Some folks are afraid of building a new Laundromat because there is no history of income. Others don't want to buy a business that has used up older style legacy equipment. They want the latest energy saving equipment to reduce monthly utility costs. I grasp the warning in buying an existing business and fixing it up or buying a new Laundromat without a proven track record.

What I don't understand is the common belief among potential buyers that all buyers have the same motives in their Launromat purchase. There are at least six reasons to want to own a Laundromat. Earning money is only one. Let's use an example many of you will clearly understand. Your Dad has lots of money and says "so, I want to buy you a car for high school graduation. Pick out what you want." Do you select a twenty year old Volkswsgen or a brand new BMW? You have lots to learn about owning a car, and both of these cars will provide the education, only the new BMW won't be leaking oil on the driveway. I suppose it's normal that Laundromat owners assume that all other potential buyers come from the same station in life. This is not always the case.

Since the silver spoon failed to be placed in my mouth at birth, I share your concerns and the idea of starting out slow. I worked my way up the ladder. If you own the ladder would you view things the same way? If today I was offered a free brand new store or a free fixer upper, I would take the new store. Part of the obligation of a Laundromat sales person or a distributor is to ensure that owners don't buy over or under their means. I hope other existing owners would gather more information about a potential buyer's financial position and motivations before advocating a single goal to a complex question.


Potential competition from a new and remodeled Laundromats are part of the experience of Laundromat ownership. If you operate your store as a safe, clean (with well maintained equipment) and a friendly staff, you will see an initial drop in income, but after the Grand Reopening promotions of a new competitor are over, your business should return to normal. Keep in mind that new Laundromat also draw most of their customers from apartment buildings and homes with old or broken washers. It's a mistake to believe that a new Laundromat will draw away all or most of your customers.

As your business dips at the beginning, it also makes your store more desirable because your store is not as crowded on weekends. Avoid engaging in a price war of any kind. Competing with lower prices gains nothing for you or the new Laundromat owner. Try to arrange a meeting with the new owner and ask about his pricing policy. Explain that no one wins in a price war. If your equipment is older, advise him that you will price your equipment at a quarter less than his new machines. If he's an experienced owner he'll set his prices accordingly.

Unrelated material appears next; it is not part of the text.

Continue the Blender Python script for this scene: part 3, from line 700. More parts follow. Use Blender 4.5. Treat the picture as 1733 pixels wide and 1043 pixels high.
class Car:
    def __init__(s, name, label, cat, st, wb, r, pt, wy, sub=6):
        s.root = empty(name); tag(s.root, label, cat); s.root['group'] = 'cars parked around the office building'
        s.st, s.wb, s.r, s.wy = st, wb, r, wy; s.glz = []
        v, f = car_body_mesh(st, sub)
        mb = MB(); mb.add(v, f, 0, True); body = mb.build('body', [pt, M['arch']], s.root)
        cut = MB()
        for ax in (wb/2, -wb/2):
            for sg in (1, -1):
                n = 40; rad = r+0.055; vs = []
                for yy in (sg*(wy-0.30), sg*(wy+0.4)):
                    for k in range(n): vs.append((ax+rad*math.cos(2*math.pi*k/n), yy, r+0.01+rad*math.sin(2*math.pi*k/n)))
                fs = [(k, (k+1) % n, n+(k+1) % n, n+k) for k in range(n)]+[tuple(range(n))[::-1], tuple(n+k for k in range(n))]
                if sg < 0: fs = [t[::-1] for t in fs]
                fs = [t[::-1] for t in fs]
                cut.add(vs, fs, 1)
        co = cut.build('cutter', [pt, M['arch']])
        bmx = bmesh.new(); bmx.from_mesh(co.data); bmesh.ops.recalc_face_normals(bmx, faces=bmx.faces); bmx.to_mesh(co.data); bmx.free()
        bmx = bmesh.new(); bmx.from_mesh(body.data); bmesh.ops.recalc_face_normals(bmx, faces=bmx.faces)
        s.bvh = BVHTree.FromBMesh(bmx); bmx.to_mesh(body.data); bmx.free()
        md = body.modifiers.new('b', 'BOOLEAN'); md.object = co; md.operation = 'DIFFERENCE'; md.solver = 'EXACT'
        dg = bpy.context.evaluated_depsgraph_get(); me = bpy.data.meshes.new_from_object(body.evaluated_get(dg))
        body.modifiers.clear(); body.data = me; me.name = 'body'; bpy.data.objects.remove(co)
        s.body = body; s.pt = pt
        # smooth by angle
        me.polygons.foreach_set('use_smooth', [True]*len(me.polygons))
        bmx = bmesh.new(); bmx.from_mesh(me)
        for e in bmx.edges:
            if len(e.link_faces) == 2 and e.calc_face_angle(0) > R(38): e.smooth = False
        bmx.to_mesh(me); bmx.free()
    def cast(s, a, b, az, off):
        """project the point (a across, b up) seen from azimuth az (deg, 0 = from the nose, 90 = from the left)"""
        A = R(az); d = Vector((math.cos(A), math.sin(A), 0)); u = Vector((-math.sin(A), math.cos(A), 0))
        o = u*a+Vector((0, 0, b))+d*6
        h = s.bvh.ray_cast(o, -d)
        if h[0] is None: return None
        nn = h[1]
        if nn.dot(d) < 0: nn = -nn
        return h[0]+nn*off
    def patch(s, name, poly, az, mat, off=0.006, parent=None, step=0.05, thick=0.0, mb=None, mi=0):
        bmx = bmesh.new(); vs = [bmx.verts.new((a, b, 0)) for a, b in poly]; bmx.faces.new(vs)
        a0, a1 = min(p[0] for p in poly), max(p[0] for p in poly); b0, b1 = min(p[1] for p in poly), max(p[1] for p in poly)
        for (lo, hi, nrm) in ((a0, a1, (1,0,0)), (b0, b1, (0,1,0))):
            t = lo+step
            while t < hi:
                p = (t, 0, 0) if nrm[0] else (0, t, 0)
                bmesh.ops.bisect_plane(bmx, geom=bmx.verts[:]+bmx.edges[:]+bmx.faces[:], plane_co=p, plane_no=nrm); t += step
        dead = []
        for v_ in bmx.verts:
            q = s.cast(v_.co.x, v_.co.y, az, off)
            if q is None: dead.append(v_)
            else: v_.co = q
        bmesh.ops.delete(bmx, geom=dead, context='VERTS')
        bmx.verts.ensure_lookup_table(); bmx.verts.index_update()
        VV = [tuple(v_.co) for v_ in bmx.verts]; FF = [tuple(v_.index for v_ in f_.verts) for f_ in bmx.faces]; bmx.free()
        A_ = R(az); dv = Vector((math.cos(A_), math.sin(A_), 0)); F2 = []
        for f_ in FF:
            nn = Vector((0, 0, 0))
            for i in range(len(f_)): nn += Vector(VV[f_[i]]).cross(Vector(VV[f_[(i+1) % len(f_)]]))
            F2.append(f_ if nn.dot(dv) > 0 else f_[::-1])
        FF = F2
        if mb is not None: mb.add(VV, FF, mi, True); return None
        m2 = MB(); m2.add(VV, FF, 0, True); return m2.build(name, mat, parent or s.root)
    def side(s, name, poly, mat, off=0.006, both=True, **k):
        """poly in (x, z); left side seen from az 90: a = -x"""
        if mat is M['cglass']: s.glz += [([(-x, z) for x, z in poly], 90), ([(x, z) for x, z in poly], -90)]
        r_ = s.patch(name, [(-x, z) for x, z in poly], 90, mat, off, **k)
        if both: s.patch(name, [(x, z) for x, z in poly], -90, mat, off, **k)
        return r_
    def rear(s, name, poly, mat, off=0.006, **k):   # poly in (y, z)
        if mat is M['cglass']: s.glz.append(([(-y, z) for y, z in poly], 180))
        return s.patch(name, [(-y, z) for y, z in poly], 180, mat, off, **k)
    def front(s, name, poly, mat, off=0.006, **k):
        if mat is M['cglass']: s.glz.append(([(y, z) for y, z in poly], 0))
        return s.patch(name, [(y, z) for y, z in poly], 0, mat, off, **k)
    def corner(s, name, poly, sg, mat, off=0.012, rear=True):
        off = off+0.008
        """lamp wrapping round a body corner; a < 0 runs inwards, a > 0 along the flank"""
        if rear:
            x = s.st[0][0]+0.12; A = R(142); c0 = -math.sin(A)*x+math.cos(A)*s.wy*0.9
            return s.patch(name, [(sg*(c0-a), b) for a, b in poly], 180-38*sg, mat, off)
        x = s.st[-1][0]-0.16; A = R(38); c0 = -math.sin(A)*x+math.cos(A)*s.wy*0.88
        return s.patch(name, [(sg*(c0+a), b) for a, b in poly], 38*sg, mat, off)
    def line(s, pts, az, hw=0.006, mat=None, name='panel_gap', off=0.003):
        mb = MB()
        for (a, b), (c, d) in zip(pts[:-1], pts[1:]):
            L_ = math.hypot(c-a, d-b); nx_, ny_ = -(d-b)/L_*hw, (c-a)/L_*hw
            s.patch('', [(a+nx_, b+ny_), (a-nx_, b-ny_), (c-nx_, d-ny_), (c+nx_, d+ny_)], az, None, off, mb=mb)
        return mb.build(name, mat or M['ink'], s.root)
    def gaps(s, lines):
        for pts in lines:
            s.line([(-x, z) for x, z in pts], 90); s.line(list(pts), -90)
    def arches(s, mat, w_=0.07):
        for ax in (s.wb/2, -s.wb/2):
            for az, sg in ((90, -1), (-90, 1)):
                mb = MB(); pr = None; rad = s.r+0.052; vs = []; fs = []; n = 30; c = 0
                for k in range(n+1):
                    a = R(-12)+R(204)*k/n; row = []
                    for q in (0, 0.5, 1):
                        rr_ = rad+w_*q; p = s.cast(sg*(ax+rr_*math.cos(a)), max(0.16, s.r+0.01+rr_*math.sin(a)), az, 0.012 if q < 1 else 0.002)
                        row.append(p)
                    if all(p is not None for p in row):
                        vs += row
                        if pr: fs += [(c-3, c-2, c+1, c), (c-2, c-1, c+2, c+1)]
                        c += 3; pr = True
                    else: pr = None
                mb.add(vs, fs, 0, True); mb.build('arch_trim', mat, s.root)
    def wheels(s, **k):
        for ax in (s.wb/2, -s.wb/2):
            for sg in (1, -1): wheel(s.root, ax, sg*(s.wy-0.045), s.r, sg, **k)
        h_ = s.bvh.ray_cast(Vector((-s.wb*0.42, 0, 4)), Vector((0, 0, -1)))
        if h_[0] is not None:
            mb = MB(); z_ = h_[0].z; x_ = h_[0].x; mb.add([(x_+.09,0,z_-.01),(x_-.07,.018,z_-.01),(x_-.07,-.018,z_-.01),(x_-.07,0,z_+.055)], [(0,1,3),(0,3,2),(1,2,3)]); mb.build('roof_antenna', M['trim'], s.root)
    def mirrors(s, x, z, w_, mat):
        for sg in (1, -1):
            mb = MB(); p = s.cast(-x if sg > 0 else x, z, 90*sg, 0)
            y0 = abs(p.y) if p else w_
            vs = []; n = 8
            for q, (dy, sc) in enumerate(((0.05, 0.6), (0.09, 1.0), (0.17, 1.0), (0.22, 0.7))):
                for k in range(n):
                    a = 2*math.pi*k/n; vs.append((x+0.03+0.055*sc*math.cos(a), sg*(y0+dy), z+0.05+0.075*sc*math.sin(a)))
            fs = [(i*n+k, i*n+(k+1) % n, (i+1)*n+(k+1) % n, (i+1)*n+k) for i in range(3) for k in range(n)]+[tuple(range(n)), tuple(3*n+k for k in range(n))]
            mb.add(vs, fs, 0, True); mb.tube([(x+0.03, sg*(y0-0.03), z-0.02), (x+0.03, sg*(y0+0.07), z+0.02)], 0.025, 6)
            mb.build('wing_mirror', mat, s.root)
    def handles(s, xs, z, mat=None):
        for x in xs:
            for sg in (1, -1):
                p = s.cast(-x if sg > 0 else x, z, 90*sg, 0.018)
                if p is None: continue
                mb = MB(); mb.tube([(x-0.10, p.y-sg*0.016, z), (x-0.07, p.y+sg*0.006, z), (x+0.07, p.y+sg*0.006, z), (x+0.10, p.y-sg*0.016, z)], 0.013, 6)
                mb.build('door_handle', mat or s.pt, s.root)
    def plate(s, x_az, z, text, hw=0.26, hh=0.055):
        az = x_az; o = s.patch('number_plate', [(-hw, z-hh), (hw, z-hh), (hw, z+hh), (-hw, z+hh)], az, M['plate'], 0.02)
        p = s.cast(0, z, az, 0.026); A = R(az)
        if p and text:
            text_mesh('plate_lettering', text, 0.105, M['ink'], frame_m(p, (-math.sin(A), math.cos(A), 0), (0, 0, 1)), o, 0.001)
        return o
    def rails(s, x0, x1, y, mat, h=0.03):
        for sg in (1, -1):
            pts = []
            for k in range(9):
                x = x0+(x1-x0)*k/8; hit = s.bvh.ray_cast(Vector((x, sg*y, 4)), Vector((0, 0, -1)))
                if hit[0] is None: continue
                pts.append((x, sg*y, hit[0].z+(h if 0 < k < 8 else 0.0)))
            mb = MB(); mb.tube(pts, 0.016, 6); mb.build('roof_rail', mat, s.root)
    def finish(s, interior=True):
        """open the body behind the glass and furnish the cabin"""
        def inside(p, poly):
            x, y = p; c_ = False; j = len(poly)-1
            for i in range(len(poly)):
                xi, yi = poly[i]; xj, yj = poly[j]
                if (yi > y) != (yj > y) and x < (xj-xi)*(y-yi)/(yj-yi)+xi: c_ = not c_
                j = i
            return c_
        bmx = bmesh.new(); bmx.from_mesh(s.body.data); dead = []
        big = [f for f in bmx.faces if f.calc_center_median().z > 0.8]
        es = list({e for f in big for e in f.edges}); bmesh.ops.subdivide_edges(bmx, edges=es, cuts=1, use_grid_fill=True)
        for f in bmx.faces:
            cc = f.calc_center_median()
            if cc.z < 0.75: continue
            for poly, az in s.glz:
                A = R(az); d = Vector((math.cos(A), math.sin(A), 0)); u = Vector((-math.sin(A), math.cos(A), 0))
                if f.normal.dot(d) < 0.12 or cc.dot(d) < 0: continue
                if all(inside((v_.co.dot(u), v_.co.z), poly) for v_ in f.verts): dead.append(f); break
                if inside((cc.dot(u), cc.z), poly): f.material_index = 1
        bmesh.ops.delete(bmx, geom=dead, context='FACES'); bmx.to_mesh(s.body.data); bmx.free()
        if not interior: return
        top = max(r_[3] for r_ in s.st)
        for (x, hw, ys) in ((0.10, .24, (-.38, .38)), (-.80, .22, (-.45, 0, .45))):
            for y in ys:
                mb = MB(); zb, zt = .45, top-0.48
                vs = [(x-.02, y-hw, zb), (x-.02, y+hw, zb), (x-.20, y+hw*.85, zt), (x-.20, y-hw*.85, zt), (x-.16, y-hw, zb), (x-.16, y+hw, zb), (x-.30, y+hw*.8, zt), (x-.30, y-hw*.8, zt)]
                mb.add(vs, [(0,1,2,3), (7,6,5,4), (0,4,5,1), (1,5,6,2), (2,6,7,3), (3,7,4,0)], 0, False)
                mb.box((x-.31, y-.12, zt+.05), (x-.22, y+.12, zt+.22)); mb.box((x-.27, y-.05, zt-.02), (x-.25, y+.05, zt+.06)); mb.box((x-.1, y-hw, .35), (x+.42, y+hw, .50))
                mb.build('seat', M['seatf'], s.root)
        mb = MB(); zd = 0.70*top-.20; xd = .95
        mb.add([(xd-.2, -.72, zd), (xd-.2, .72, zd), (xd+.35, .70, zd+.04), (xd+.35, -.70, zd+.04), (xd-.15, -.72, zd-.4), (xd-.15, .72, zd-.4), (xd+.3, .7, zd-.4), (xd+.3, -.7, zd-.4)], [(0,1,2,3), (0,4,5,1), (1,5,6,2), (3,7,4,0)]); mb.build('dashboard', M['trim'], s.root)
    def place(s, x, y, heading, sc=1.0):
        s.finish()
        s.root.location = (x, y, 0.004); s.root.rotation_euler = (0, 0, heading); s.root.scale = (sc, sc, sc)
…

Avoid discussing fixing a price, but only advise that you'll be following his lead on whatever pricing he selects.

The money he spends on promoting his business will also tend to help you as he attempts to draw customers out of their apartments and into the notion of using the many benefits of a Laundromat. In a worse case situation, the new owner will believe he can drive you out of business. It won't work, and keep in mind that in six months to a year you'll both be competing with used equipment. Don't panic, don't get into a price war and make sure you treat your best employees with special attention. The new owner could attempt to recruit your best workers. Be aware and act accordingly. Finally, try to handle this event with a positive attitude. It's part of the Laundromat experience and remember that problems are not forever and that "this too will pass."